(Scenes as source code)
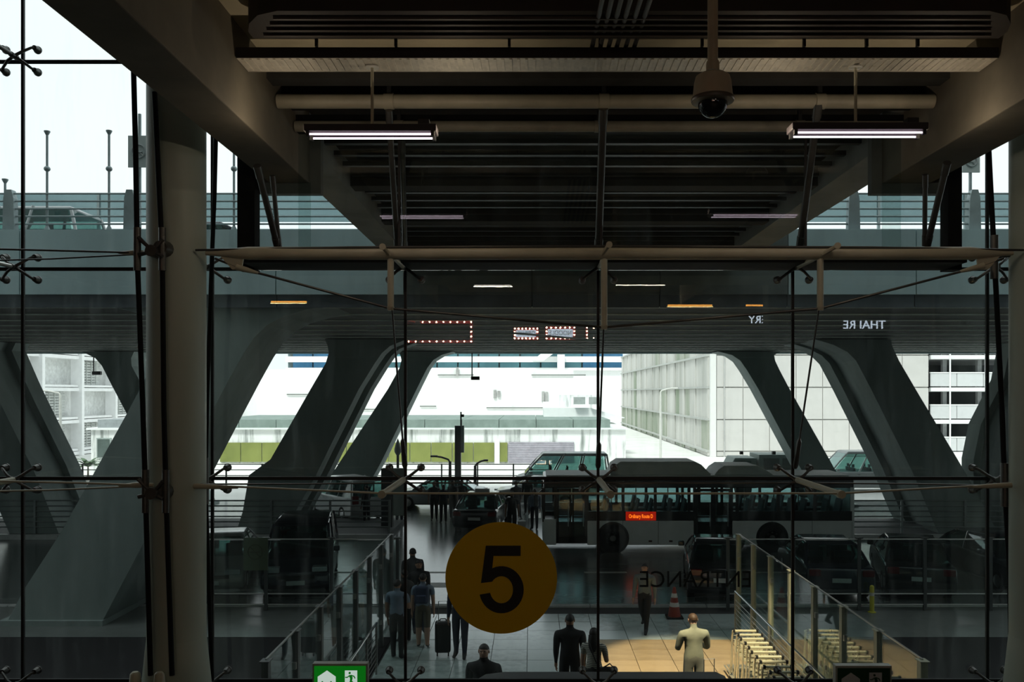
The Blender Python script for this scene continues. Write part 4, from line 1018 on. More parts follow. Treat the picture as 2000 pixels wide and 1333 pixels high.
def person(label, loc, rz, H=1.70, pose='stand', shirt=None, trousers=None, skin=skin_m, hair=hair_b, hairstyle='short', sleeves='short', female=False, shorts=False, lean=0.0, nod=0.0, group=None, face=False):
    """faces +Y before the turn rz; one continuous skin-grown body"""
    s = H / 1.72; sh = .185 if female else .205; bk = 1.06 if female else 1.12
    legs = {'stand': ((2, 2), (-1, 3)), 'walk': ((24, 8), (-20, 22)), 'step': ((14, 10), (-10, 14))}.get(pose, ((3, 3), (-2, 4)))
    J = []; E = []; R = []; LAB = []
    def j(p, r): J.append(V(p)); R.append(r if isinstance(r, tuple) else (r, r)); return len(J) - 1
    def e(a, b, lab): E.append((a, b)); LAB.append(lab)
    ln = math.sin(math.radians(lean))
    def tz(z): return ln * (z - .95)
    pel = j((0, 0, .95), (.172 * bk, .125 * bk)); wst = j((0, tz(1.10), 1.10), (.168 * bk if not female else .142 * bk, .122 * bk)); ch = j((0, tz(1.28), 1.28), (.182 * bk if not female else .158 * bk, .132 * bk))
    uc = j((0, tz(1.40), 1.385), (.150, .105)); nk = j((0, tz(1.47) - .01, 1.455), (.062, .062))
    e(pel, wst, 'shirt'); e(wst, ch, 'shirt'); e(ch, uc, 'shirt'); e(uc, nk, 'skin')
    hd = V((0, tz(1.5), 1.478)); nr = math.radians(nod)
    def hp(y, z): return (0, hd.y + y * math.cos(nr) + z * math.sin(nr), hd.z - y * math.sin(nr) + z * math.cos(nr))
    jw = j(hp(.015, .045), (.066, .076)); sk = j(hp(.005, .115), (.084, .103)); cr_ = j(hp(-.005, .175), (.066, .084))
    e(nk, jw, 'skin'); e(jw, sk, 'skin'); e(sk, cr_, 'skin')
    for q, side in enumerate((-1, 1)):
        a1, b1 = legs[q]; a = math.radians(a1); k = math.radians(a1 - b1)
        hip = V((side * .092, 0, .90)); kn = hip + V((side * .012, math.sin(a), -math.cos(a))) * .425; an = kn + V((0, math.sin(k), -math.cos(k))) * .40
        h_ = j(hip, (.108, .118)); kn_ = j(kn, (.076, .078)); md = j(kn.lerp(an, .35), (.070, .073)); an_ = j(an, (.050, .054))
        he = j(an + V((0, -.03, -.035)), (.042, .042)); to = j(an + V((side * .02, .13, -.045)), (.042, .032)); te = j(an + V((side * .025, .19, -.05)), (.034, .024))
        lg = 'skin' if shorts else 'trousers'
        e(pel, h_, 'trousers'); e(h_, kn_, 'trousers'); e(kn_, md, lg); e(md, an_, lg); e(an_, he, 'shoe'); e(an_, to, 'shoe'); e(to, te, 'shoe')
    arms = {'stand': [((.10, -.04, -1), (.05, .12, -1))] * 2, 'walk': [((.10, -.28, -1), (.04, .05, -1)), ((.10, .26, -1), (.02, .55, -1))], 'step': [((.10, .1, -1), (.0, .3, -1)), ((.10, -.15, -1), (.04, .1, -1))],
            'phone': [((.22, .22, -1), (-.55, .9, .25)), ((.22, .22, -1), (-.55, .9, .25))], 'hold': [((.12, .05, -1), (.02, .28, -1)), ((.16, .15, -1), (-.3, .9, .1))], 'pull': [((.18, -.02, -1), (.15, .1, -1)), ((.10, .02, -1), (.03, .15, -1))]}[pose]
    for q, side in enumerate((-1, 1)):
        ua, fa = arms[q]; so = V((side * sh, tz(1.37), 1.372)); ua = V((ua[0] * side, ua[1], ua[2])).normalized(); fa = V((fa[0] * side, fa[1], fa[2])).normalized()
        el = so + ua * .285; wr = el + fa * .245; pm = wr + fa * .055; kc = wr + fa * .09
        rs_ = 1.08 if sleeves == 'short' else 1.28
        si = j(so, (.066 * rs_, .068 * rs_)); mu = j(so.lerp(el, .55), (.050 * rs_, .052 * rs_)); ei = j(el, (.042 * rs_, .043 * rs_)); fi = j(el.lerp(wr, .3), (.041 * rs_, .042 * rs_)); wi = j(wr, (.026, .028)); pi_ = j(pm, (.036, .020)); ki = j(kc, (.036, .016))
        lowl = 'skin' if sleeves == 'short' else 'shirt'
        e(uc, si, 'shirt'); e(si, mu, 'shirt'); e(mu, ei, lowl); e(ei, fi, lowl); e(fi, wi, lowl); e(wi, pi_, 'skin'); e(pi_, ki, 'skin')
        lat = fa.cross(V((side, 0, 0)));
        if lat.length < .2: lat = fa.cross(V((0, 0, 1)))
        lat.normalize(); inn = V((-side, 0, 0)); inn = (inn - fa * inn.dot(fa)).normalized()
        for n_, (of, l1) in enumerate(((-.027, .070), (-.009, .082), (.009, .078), (.027, .062))):
            f0 = kc + lat * of + fa * .008; f1 = f0 + fa * l1 * .55; f2 = f1 + (fa + inn * .75).normalized() * l1 * .55
            x_ = j(f0, .0095); y_ = j(f1, .0085); z_ = j(f2, .007); e(ki, x_, 'skin'); e(x_, y_, 'skin'); e(y_, z_, 'skin')
        t0 = pm - lat * .03 * -1 * 0 + lat * -.034; t1 = t0 + (fa * .6 - lat * .5 + inn * .3).normalized() * .035; t2 = t1 + (fa + inn * .5).normalized() * .03
        x_ = j(t0, .011); y_ = j(t1, .0095); z_ = j(t2, .008); e(pi_, x_, 'skin'); e(x_, y_, 'skin'); e(y_, z_, 'skin')
    zmin = min(p.z for p in J) - .022
    for p in J: p.z -= zmin
    dz = zmin
    Js = [p * s for p in J]
    me = bpy.data.meshes.new('body_cage'); me.from_pydata([tuple(p) for p in Js], E, [])
    o = bpy.data.objects.new('body_cage', me); COL.objects.link(o)
    mod = o.modifiers.new('s', 'SKIN'); mod.use_smooth_shade = True; mod.branch_smoothing = .4
    sv = me.skin_vertices[0].data
    for i, r in enumerate(R): sv[i].radius = (r[0] * s, r[1] * s); sv[i].use_root = (i == 0)
    sb = o.modifiers.new('u', 'SUBSURF'); sb.levels = 1; sb.render_levels = 1
    dg = bpy.context.evaluated_depsgraph_get(); ev = o.evaluated_get(dg)
    bm_ = bpy.data.meshes.new_from_object(ev); bpy.data.objects.remove(o); bpy.data.meshes.remove(me)
    bm_.name = 'body'
    labs = ['skin', 'shirt', 'trousers', 'shoe']
    bm_.materials.clear()
    for m in (skin, shirt, trousers, shoe_m): bm_.materials.append(m)
    n = len(bm_.polygons); c = np.empty(n * 3); bm_.polygons.foreach_get('center', c); c = c.reshape(-1, 3)
    best = np.full(n, 1e9); idx = np.zeros(n, int); tt = np.zeros(n)
    for (a, b), lab in zip(E, LAB):
        A = np.array(Js[a]); B = np.array(Js[b]); d = B - A; L2 = max(1e-9, d @ d)
        u = np.clip(((c - A) @ d) / L2, 0, 1); dist = np.linalg.norm(c - (A + u[:, None] * d), axis=1) - (R[a][0] * (1 - u) + R[b][0] * u) * s
        w_ = dist < best; best[w_] = dist[w_]; idx[w_] = labs.index(lab)
    # waist line and collar are cut level
    zw = (.97 - dz) * s; core = (np.abs(c[:, 0]) < .2 * s)
    idx[core & (idx == 1) & (c[:, 2] < zw)] = 2; idx[core & (idx == 2) & (c[:, 2] >= zw)] = 1
    bm_.polygons.foreach_set('material_index', idx.astype(np.int32)); bm_.polygons.foreach_set('use_smooth', [True] * n); bm_.update()
    t = thing('person', label, 'person', (0, 0, 0), group)
    bo = bpy.data.objects.new('body', bm_); COL.objects.link(bo); bo.parent = t
    up = V((0, math.sin(nr), math.cos(nr))); fw = V((0, math.cos(nr), -math.sin(nr)))
    hc = (V(hp(-.004, .125)) - V((0, 0, dz))) * s
    # nose and ears, eyes, mouth
    f = MB(); f.ball(hc + (fw * .094 - up * .018) * s, .016 * s, (.8, 1.1, 1.3), 8); f.build('nose', skin, t, smooth=True)
    for sd in (-1, 1):
        MB().ball(hc + (V((sd * .078, 0, 0)) - up * .012 - fw * .005) * s, .026 * s, (.4, .8, 1.25), 8).build('ear', skin, t, smooth=True)
        if face: MB().ball(hc + (V((sd * .030, 0, 0)) + fw * .083 + up * .012) * s, .011 * s, (1.2, .6, .8), 8).build('eye', shoe_m, t, smooth=True)
    if face: MB().ball(hc + (fw * .083 - up * .056) * s, .016 * s, (1.6, .5, .4), 8).build('mouth', M('lips', (.25, .10, .085), .5), t, smooth=True)
    if hair is not None:
        h = MB(); nn = 16; rows = 9; vs_ = []; hl = {'short': .16, 'crop': .36, 'long': .10, 'bun': .2, 'cap': .34}[hairstyle]
        for i in range(rows + 1):
            for k in range(nn):
                az = 2 * math.pi * k / nn
                back = (1 - math.sin(az)) / 2                       # sin = +1 in front
                lim = math.pi * (.34 + (.36 - hl * .40) * back)
                th = lim * i / rows
                q = V((math.sin(th) * math.cos(az) * .087, math.sin(th) * math.sin(az) * .106, math.cos(th) * .100))
                q *= ((1.0 if hairstyle != 'crop' else .97) + .015 * math.sin(7 * az + i)) * (1 - .07 * (i / rows) ** 4)
                vs_.append(hc + (V((q.x, 0, 0)) + fw * (q.y - .006) + up * (q.z + .004)) * s)
        fs = [(i * nn + k, i * nn + (k + 1) % nn, (i + 1) * nn + (k + 1) % nn, (i + 1) * nn + k) for i in range(rows) for k in range(nn)]
        h.add(vs_, fs)
        if hairstyle == 'long':
            h.tube([hc + (-fw * .06 - up * .02) * s, hc + (-fw * .085 - up * .12) * s, hc + (-fw * .09 - up * .24) * s, hc + (-fw * .085 - up * .33) * s], [.085 * s, .088 * s, .075 * s, .03 * s], 12)
        if hairstyle == 'bun': h.ball(hc + (-fw * .10 + up * .06) * s, .042 * s, (1, 1, 1), 10)
        if hairstyle == 'cap': h.box(hc.x - .06 * s, hc.x + .06 * s, hc.y + .08 * s, hc.y + .17 * s, hc.z + .045 * s, hc.z + .06 * s)
        h.build('hair', hair, t, smooth=True)
    t['H'] = H
    place(t, loc, math.radians(rz))
    return t, s, dz
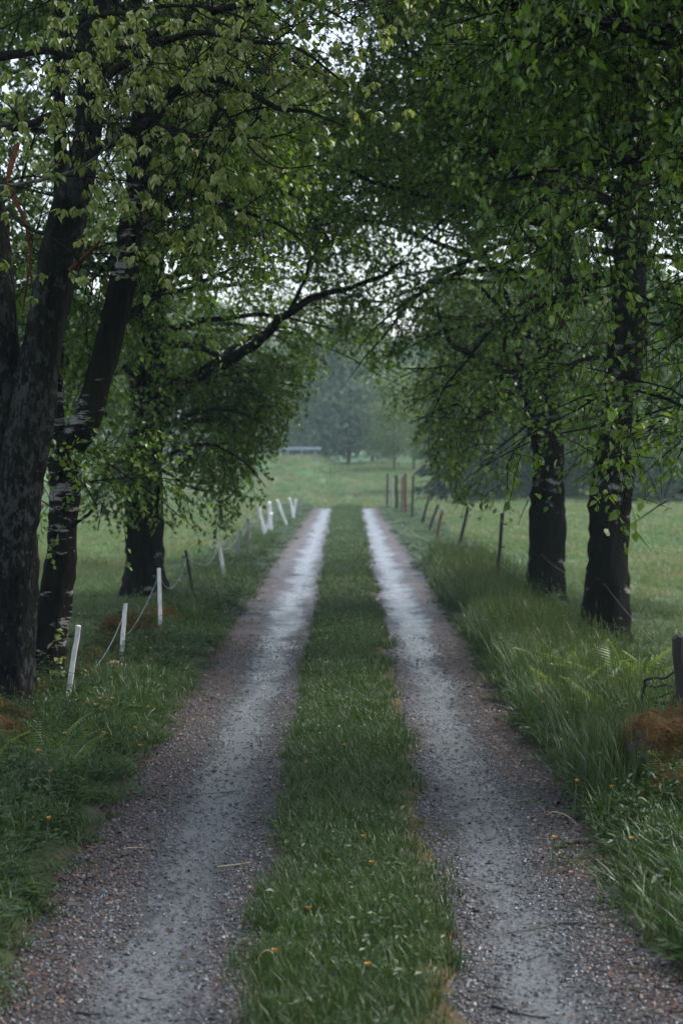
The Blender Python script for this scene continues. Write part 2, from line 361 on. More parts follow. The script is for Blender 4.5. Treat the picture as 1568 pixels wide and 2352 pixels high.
# ------------------------------------------------------------------ scatter (geometry nodes on a cloud of points)
def scatter(name, pts, rot, scl, idx, protos, label, cat=None):
    coll = bpy.data.collections.new(name + '_kinds')
    for p in protos: coll.objects.link(p)
    me = bpy.data.meshes.new(name); me.vertices.add(len(pts)); me.vertices.foreach_set('co', np.asarray(pts, np.float32).ravel())
    for k, t, a in (('rot', 'FLOAT_VECTOR', rot), ('scl', 'FLOAT_VECTOR', scl)):
        at = me.attributes.new(k, t, 'POINT'); at.data.foreach_set('vector', np.asarray(a, np.float32).ravel())
    at = me.attributes.new('idx', 'INT', 'POINT'); at.data.foreach_set('value', np.asarray(idx, np.int32))
    o = link(name, me)
    ng = bpy.data.node_groups.new(name, 'GeometryNodeTree')
    ng.interface.new_socket('Geometry', in_out='INPUT', socket_type='NodeSocketGeometry'); ng.interface.new_socket('Geometry', in_out='OUTPUT', socket_type='NodeSocketGeometry')
    N = ng.nodes.new; L = ng.links.new
    gi = N('NodeGroupInput'); go = N('NodeGroupOutput'); ip = N('GeometryNodeInstanceOnPoints'); ci = N('GeometryNodeCollectionInfo')
    ci.inputs['Collection'].default_value = coll; ci.inputs['Separate Children'].default_value = True; ci.inputs['Reset Children'].default_value = True
    ip.inputs['Pick Instance'].default_value = True
    def na(nm, dt):
        a = N('GeometryNodeInputNamedAttribute'); a.data_type = dt; a.inputs['Name'].default_value = nm
        return [s for s in a.outputs if s.enabled and s.name == 'Attribute'][0]
    er = N('FunctionNodeEulerToRotation')
    L(gi.outputs[0], ip.inputs['Points']); L(ci.outputs[0], ip.inputs['Instance']); L(na('idx', 'INT'), ip.inputs['Instance Index'])
    L(na('rot', 'FLOAT_VECTOR'), er.inputs[0]); L(er.outputs[0], ip.inputs['Rotation']); L(na('scl', 'FLOAT_VECTOR'), ip.inputs['Scale'])
    L(ip.outputs[0], go.inputs[0])
    md = o.modifiers.new('scatter', 'NODES'); md.node_group = ng
    return tag(o, label, cat, kind='stuff')

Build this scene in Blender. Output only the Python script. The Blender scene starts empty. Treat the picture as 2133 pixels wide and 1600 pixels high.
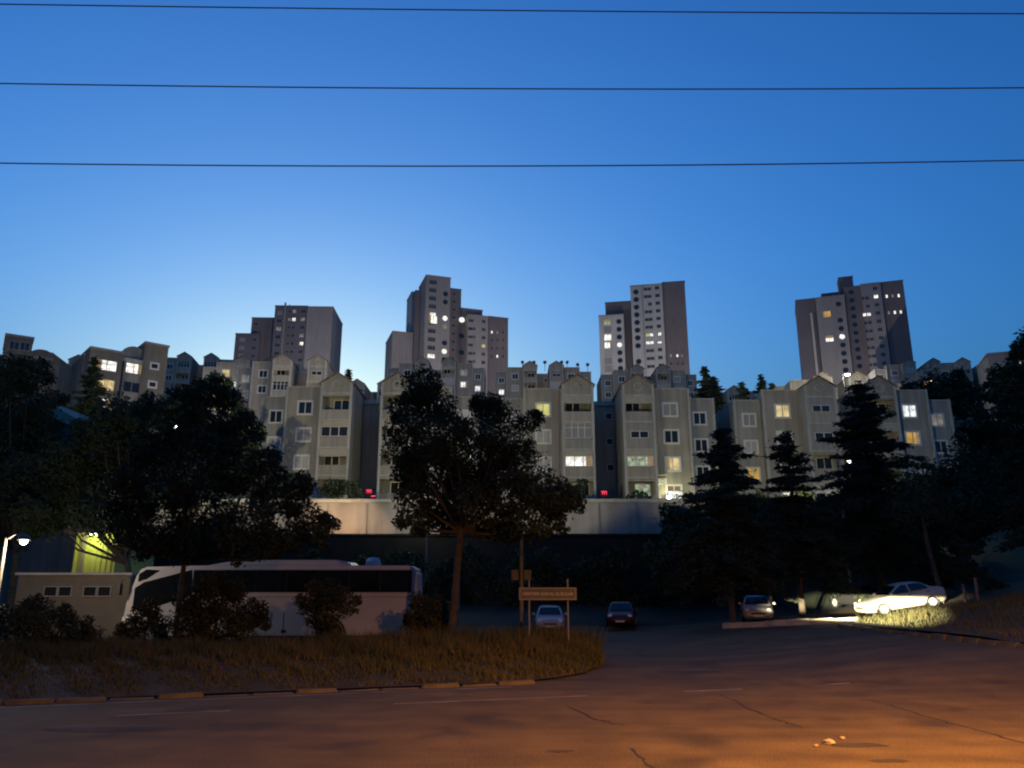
import bpy, bmesh, math, random
import numpy as np
from mathutils import Vector, Matrix
R = math.radians
sc = bpy.context.scene
COL = sc.collection

# ------------------------------------------------------------------ camera
F_PX, PITCH, CAM_Z = 1642.0, R(14.68), 2.3            # focal length in photo pixels, tilt, eye height
cam = bpy.data.objects.new('camera', bpy.data.cameras.new('camera'))
COL.objects.link(cam)
cam.location = (0, 0, CAM_Z)
cam.rotation_euler = (R(90) + PITCH, 0, 0)
cam.data.sensor_width = 36
cam.data.lens = F_PX / 2133 * 36
cam.data.clip_start, cam.data.clip_end = 0.1, 4000
sc.camera = cam

# ------------------------------------------------------------------ dusk sky
SUN_EL, SUN_ROT = 1.0, -14.0
world = bpy.data.worlds.new('World'); sc.world = world; world.use_nodes = True
wn = world.node_tree
sky = wn.nodes.new('ShaderNodeTexSky')
sky.sky_type = 'NISHITA'; sky.sun_disc = False
sky.sun_elevation, sky.sun_rotation = R(SUN_EL), R(SUN_ROT)
sky.ozone_density, sky.air_density, sky.dust_density = 3.0, 1.0, 8.0
gam = wn.nodes.new('ShaderNodeGamma'); gam.inputs[1].default_value = 1.37      # the phone's contrast
wn.links.new(sky.outputs[0], gam.inputs[0])
wb = wn.nodes.new('ShaderNodeVectorMath'); wb.operation = 'MULTIPLY'; wb.inputs[1].default_value = (1.0, 1.97, 2.27)   # and its white balance
wn.links.new(gam.outputs[0], wb.inputs[0]); wn.links.new(wb.outputs[0], wn.nodes['Background'].inputs[0])
wn.nodes['Background'].inputs[1].default_value = 0.55
# last light of the sinking sun, behind the hill
sun = bpy.data.objects.new('sun', bpy.data.lights.new('sun', 'SUN')); COL.objects.link(sun)
sun.data.energy, sun.data.angle, sun.data.color = 0.1, R(12), (1.0, 0.7, 0.5)
_a, _e = R(SUN_ROT), R(SUN_EL)
sun.rotation_euler = Vector((-math.sin(_a) * math.cos(_e), -math.cos(_a) * math.cos(_e), -math.sin(_e))).to_track_quat('-Z', 'Y').to_euler()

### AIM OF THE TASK
Start at the line with "Build this scene", stop at the line with "COL = sc.collection", both lines included, and repeat that span exactly without its pictures.

### THE RESULT
Build this scene in Blender. Output only the Python script. The Blender scene starts empty. Treat the picture as 2133 pixels wide and 1600 pixels high.
import bpy, bmesh, math, random
import numpy as np
from mathutils import Vector, Matrix
R = math.radians
sc = bpy.context.scene
COL = sc.collection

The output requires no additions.